C'est à ce moment que les auteurs semblent perdre le fil de leur histoire. L'issue tragique est connue. La journaliste Gwenaëlle Abolivier et Eddy Vaccaro entreprennent alors de relater les derniers instants des fusillés de Châteaubriant. Le ton est digne et solennel. Il exprime une sorte de sidération qui fait écho à celle qui a certainement saisi les prisonniers lorsqu'ils réalisèrent l'inimaginable. Et de revenir sur Odette qui reçoit des mains d'un gardien une carte toute simple... les derniers mots que son amoureux a désiré lui transmettre.
Et ensuite ?
Rien.
Pourtant, le titre du livre laissait penser que c'était la vie d'Odette qui était au centre de l'intrigue. Clore ainsi le récit revient presque à la ramener au rang de simple faire-valoir. Il est vrai qu'elle n'est identifiée que comme la fiancée, donc associée à un homme. Une fois le fiancé disparu de l'équation, elle ne serait plus digne d'intérêt ? Il aurait suffi de quelques pages pour résumer la suite de son parcours, simplement parce qu'elle ne fut pas que la destinataire d'une carte, certes bouleversante de naïveté et de simplicité... Ou bien il ne fallait pas laisser supposer que cette bande dessinée lui était consacrée et repenser la narration pour tourner autour de son véritable sujet:
Les avis
Erik67
Le 24/01/2022 à 07:57:31
J'ai généralement une position de bienveillance vis à vis de tout ouvrage qui traite de la résistance en France durant la Seconde Guerre Mondiale contre l'inique gouvernement de Vichy à la solde des nazis.
Cela nous montre également qu'un gouvernement de type nationaliste est capable de faire des choses absolument misérables au nom d'une haine raciale qui va au-delà des frontières. De Gaulle et Pétain, ce n'est pas vraiment la même chose comme on voudrait nous le faire croire en revisitant l'Histoire. Il n'y a pas de bouclier et d'épée, n'en déplaise à certains polémistes éditionnalistes nationalistes.

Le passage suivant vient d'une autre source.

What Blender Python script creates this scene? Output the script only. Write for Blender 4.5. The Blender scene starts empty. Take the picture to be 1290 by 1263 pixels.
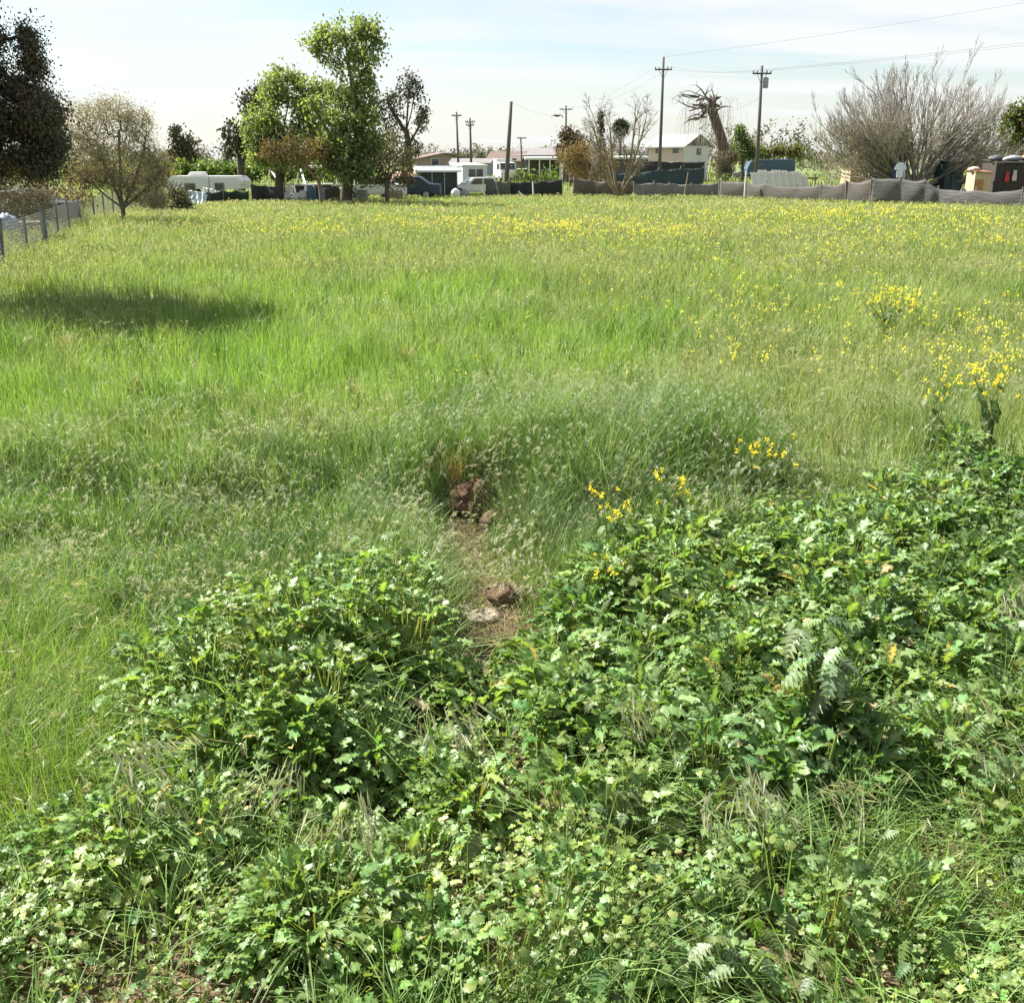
import bpy, math, random
import numpy as np
from mathutils import Vector, Euler
random.seed(11)
rng = np.random.default_rng(11)
R = math.radians
scene = bpy.context.scene
col = scene.collection

# ------------------------------------------------------------------ camera geometry (photo 1290 x 1263)
F = 1333.0; CU, CV = 645.0, 631.5; CAMZ = 2.5
PITCH = math.atan((CV - 200.0) / F)
cp, sp = math.cos(PITCH), math.sin(PITCH)
def pt(u, v, Y):
    """world point seen at photo pixel (u,v) standing Y metres in front of the camera"""
    x = (u - CU) / F; y = -(v - CV) / F
    dy = cp + y * sp; dz = -sp + y * cp
    s = Y / dy
    return Vector((x * s, Y, CAMZ + dz * s))
def ground_pt(u, v, z=0.0):
    x = (u - CU) / F; y = -(v - CV) / F
    dy = cp + y * sp; dz = -sp + y * cp
    s = (z - CAMZ) / dz
    return Vector((x * s, dy * s, z))
def mpp(Y): return (Y * cp + CAMZ * sp) / F
def X(u, Y): return (u - CU) * mpp(Y)
def project(x, y, z):
    dx, dy, dz = x, y, z - CAMZ
    dep = dy * cp - dz * sp
    up = dy * sp + dz * cp
    return CU + F * dx / dep, CV - F * up / dep

# ------------------------------------------------------------------ noise
def _h(ix, iy, seed):
    n = (ix * 374761393 + iy * 668265263 + seed * 974634777) & 0xffffffff
    n = ((n ^ (n >> 13)) * 1274126177) & 0xffffffff
    return ((n ^ (n >> 16)) & 0xffff) / 65535.0
def vn(x, y, s, seed=0):
    x = np.asarray(x, float) / s; y = np.asarray(y, float) / s
    ix = np.floor(x).astype(np.int64); iy = np.floor(y).astype(np.int64)
    fx = x - ix; fy = y - iy
    fx = fx * fx * (3 - 2 * fx); fy = fy * fy * (3 - 2 * fy)
    a = _h(ix, iy, seed); b = _h(ix + 1, iy, seed); c = _h(ix, iy + 1, seed); d = _h(ix + 1, iy + 1, seed)
    return (a * (1 - fx) + b * fx) * (1 - fy) + (c * (1 - fx) + d * fx) * fy
def fbm(x, y, s, seed=0):
    return (vn(x, y, s, seed) * 4 + vn(x, y, s / 2.1, seed + 1) * 2 + vn(x, y, s / 4.3, seed + 2)) / 7
def sstep(a, b, x):
    t = np.clip((np.asarray(x, float) - a) / (b - a), 0, 1)
    return t * t * (3 - 2 * t)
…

Cette BD raconte l'histoire de jeunes gens à peine sortis de l'adolescence qui vont s'organiser et militer afin de tenir tête à la fois contre l'occupant allemand et le régime de Vichy du maréchal Pétain. Il y a incontestablement des valeurs de partage et de fraternité mais surtout beaucoup de courage dans les actes face à l'oppression. Je serai toujours admiratif vis à vis de ces personnes.
On intéressera plus particulièrement à la fiancée de Guy Moquet, ce garçon qui n'avait que 17 ans lorsqu'il a été fusillé le 22 octobre 1941 avec 26 autres prisonniers en représailles. C'est un jeune héros de la résistance française dont sa lettre d'adieu est resté célèbre par ses mots : « Ma petite maman chérie, mon tout petit frère adoré, mon petit papa aimé, Je vais mourir ! […] Certes j’aurais voulu vivre, mais ce que je souhaite de tout mon cœur c’est que ma mort serve à quelque chose. […] ma vie a été courte, je n’ai aucun regret si ce n’est de vous quitter tous. […] en vous embrassant de tout mon cœur d’enfant. Courage !». Comment ne pas être bouleversé par ces mots qui raisonnent encore dans ma tête ?

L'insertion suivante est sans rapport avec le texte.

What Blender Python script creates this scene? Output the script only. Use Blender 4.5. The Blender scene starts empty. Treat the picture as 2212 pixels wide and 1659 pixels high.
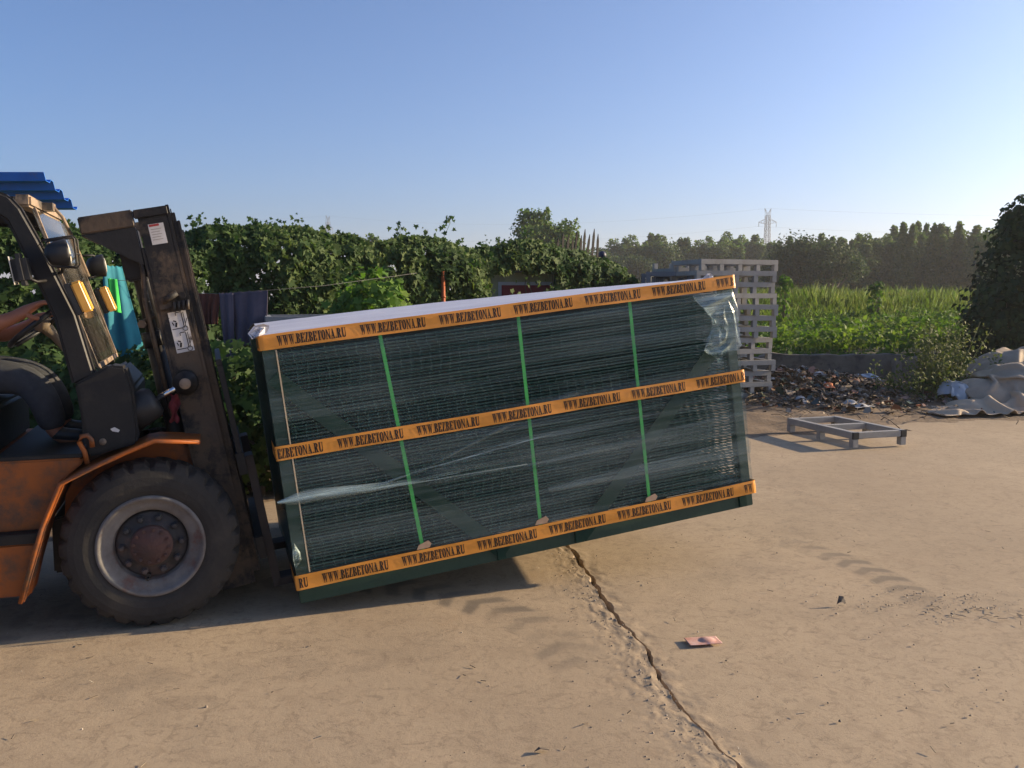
import bpy, bmesh, math, random
import numpy as np
from mathutils import Vector, Matrix

R = math.radians
random.seed(7)
rng = np.random.default_rng(7)
scene = bpy.context.scene
col = scene.collection

# ------------------------------------------------------------------ camera, sky, sun, exposure
PITCH, EYE, FPX = 0.1008, 1.53, 1912.4           # focal length in pixels of a 2212 px wide frame
cam_data = bpy.data.cameras.new('camera')
cam_data.sensor_width = 4.8
cam_data.lens = 4.15
cam_data.clip_start = 0.05
cam_data.clip_end = 6000
cam = bpy.data.objects.new('camera', cam_data)
col.objects.link(cam)
cam.location = (0, 0, EYE)
cam.rotation_euler = (math.pi / 2 - PITCH, 0, 0)
scene.camera = cam

SUN_AZ, SUN_EL = R(15.6), R(16.0)                # azimuth counted from +X towards +Y
S_DIR = Vector((math.cos(SUN_EL) * math.cos(SUN_AZ), math.cos(SUN_EL) * math.sin(SUN_AZ), math.sin(SUN_EL)))
world = bpy.data.worlds.new('World')
scene.world = world
world.use_nodes = True
wn = world.node_tree.nodes
wl = world.node_tree.links
for n in list(wn):
    wn.remove(n)
sky = wn.new('ShaderNodeTexSky')
sky.sky_type = 'NISHITA'
sky.sun_disc = False
sky.sun_elevation = SUN_EL
sky.sun_rotation = math.pi / 2 - SUN_AZ
sky.altitude = 50
sky.air_density = 0.75
sky.dust_density = 2.5
sky.ozone_density = 5.5
bg = wn.new('ShaderNodeBackground')
bg.inputs['Strength'].default_value = 0.100
wo = wn.new('ShaderNodeOutputWorld')
wl.new(sky.outputs[0], bg.inputs[0])
wl.new(bg.outputs[0], wo.inputs[0])

sun_data = bpy.data.lights.new('sun', 'SUN')
sun_data.energy = 5.0
sun_data.angle = R(0.6)
sun_data.color = (1.0, 0.78, 0.50)
sun = bpy.data.objects.new('sun', sun_data)
col.objects.link(sun)
sun.rotation_euler = S_DIR.to_track_quat('Z', 'Y').to_euler()
sun.location = (20, 5, 12)

scene.view_settings.view_transform = 'Standard'
scene.view_settings.look = 'None'
scene.view_settings.exposure = 1.12
scene.view_settings.gamma = 1.0
scene.cycles.max_bounces = 8
scene.cycles.transparent_max_bounces = 24


def at(u, v, Y):
    """point at world depth Y seen at (u, v) of the 2212 px wide photograph"""
    c, s = math.cos(PITCH), math.sin(PITCH)
    a, b = (u - 1106) / FPX, (v - 829.5) / FPX
    d = Vector((a, c - b * s, -s - b * c))
    return Vector((0, 0, EYE)) + d * (Y / d.y)


# ------------------------------------------------------------------ materials
def nodes_of(m):
    m.use_nodes = True
    t = m.node_tree
    return t, t.nodes, t.links


def mat(name, c1, c2=None, scale=6.0, rough=0.7, metal=0.0, bump=0.0, bscale=None, detail=6.0, spec=0.4,
        lo=0.35, hi=0.65, c3=None, scale3=2.0, lo3=0.5, hi3=0.62, stretch=None, coat=0.0):
    m = bpy.data.materials.new(name)
    t, N, L = nodes_of(m)
    b = N['Principled BSDF']
    b.inputs['Roughness'].default_value = rough
    b.inputs['Metallic'].default_value = metal
    b.inputs['Specular IOR Level'].default_value = spec
    b.inputs['Coat Weight'].default_value = coat
    tc = N.new('ShaderNodeTexCoord')
    vec = tc.outputs['Object']
    if stretch:
        mp = N.new('ShaderNodeMapping')
        mp.inputs['Scale'].default_value = stretch
        L.new(vec, mp.inputs['Vector'])
        vec = mp.outputs['Vector']
    out = None
    if c2 is None:
        c2 = tuple(x * 0.75 for x in c1)
    nz = N.new('ShaderNodeTexNoise')
    nz.inputs['Scale'].default_value = scale
    nz.inputs['Detail'].default_value = detail
    nz.inputs['Roughness'].default_value = 0.65
    L.new(vec, nz.inputs['Vector'])
    rp = N.new('ShaderNodeValToRGB')
    rp.color_ramp.elements[0].position = lo
    rp.color_ramp.elements[1].position = hi
    rp.color_ramp.elements[0].color = (*c1, 1)
    rp.color_ramp.elements[1].color = (*c2, 1)
    L.new(nz.outputs[0], rp.inputs[0])
    out = rp.outputs[0]
    if c3 is not None:
        n3 = N.new('ShaderNodeTexNoise')
        n3.inputs['Scale'].default_value = scale3
        n3.inputs['Detail'].default_value = 8
        n3.inputs['Roughness'].default_value = 0.7
        L.new(vec, n3.inputs['Vector'])
        r3 = N.new('ShaderNodeMapRange')
        r3.inputs['From Min'].default_value = lo3
        r3.inputs['From Max'].default_value = hi3
        L.new(n3.outputs[0], r3.inputs['Value'])
        mx = N.new('ShaderNodeMixRGB')
        L.new(r3.outputs[0], mx.inputs[0])
        L.new(out, mx.inputs[1])
        mx.inputs[2].default_value = (*c3, 1)
        out = mx.outputs[0]
    L.new(out, b.inputs['Base Color'])
    if bump:
        bz = N.new('ShaderNodeTexNoise')
        bz.inputs['Scale'].default_value = bscale or scale * 6
        bz.inputs['Detail'].default_value = 5
        L.new(vec, bz.inputs['Vector'])
        bp = N.new('ShaderNodeBump')
        bp.inputs['Strength'].default_value = bump
        bp.inputs['Distance'].default_value = 0.01
        L.new(bz.outputs[0], bp.inputs['Height'])
        L.new(bp.outputs[0], b.inputs['Normal'])
    return m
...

Odette Nilès ne fut pas seulement la petite fiancée de Guy Moquet dont elle a partagé la vie au camp de Choisel, à Châteaubriant, et qu'elle a vu partir à la mort avec ses camarades. C'était une vraie résistante qui a été arrêté car elle participait à une manifestation contre l'occupant. Elle révèle des facettes inconnues du jeune rebelle et des anecdotes assez émouvantes.
La BD est bien construite dans l'ensemble. On observera une narration claire qui ne fait pas dans le superflu ainsi qu'un dessin sobre et expressif à l'aquarelle. A noter également une excellente préface de l'auteure Gwenaëlle Abolivier.
Bref, c'est une biographie sur une femme âgée aujourd'hui de 98 ans. C'est un récit poignant qu'il faut garder en exemple en transmettant le flambeau de la mémoire. C'est quand même assez indispensable pour construire notre futur.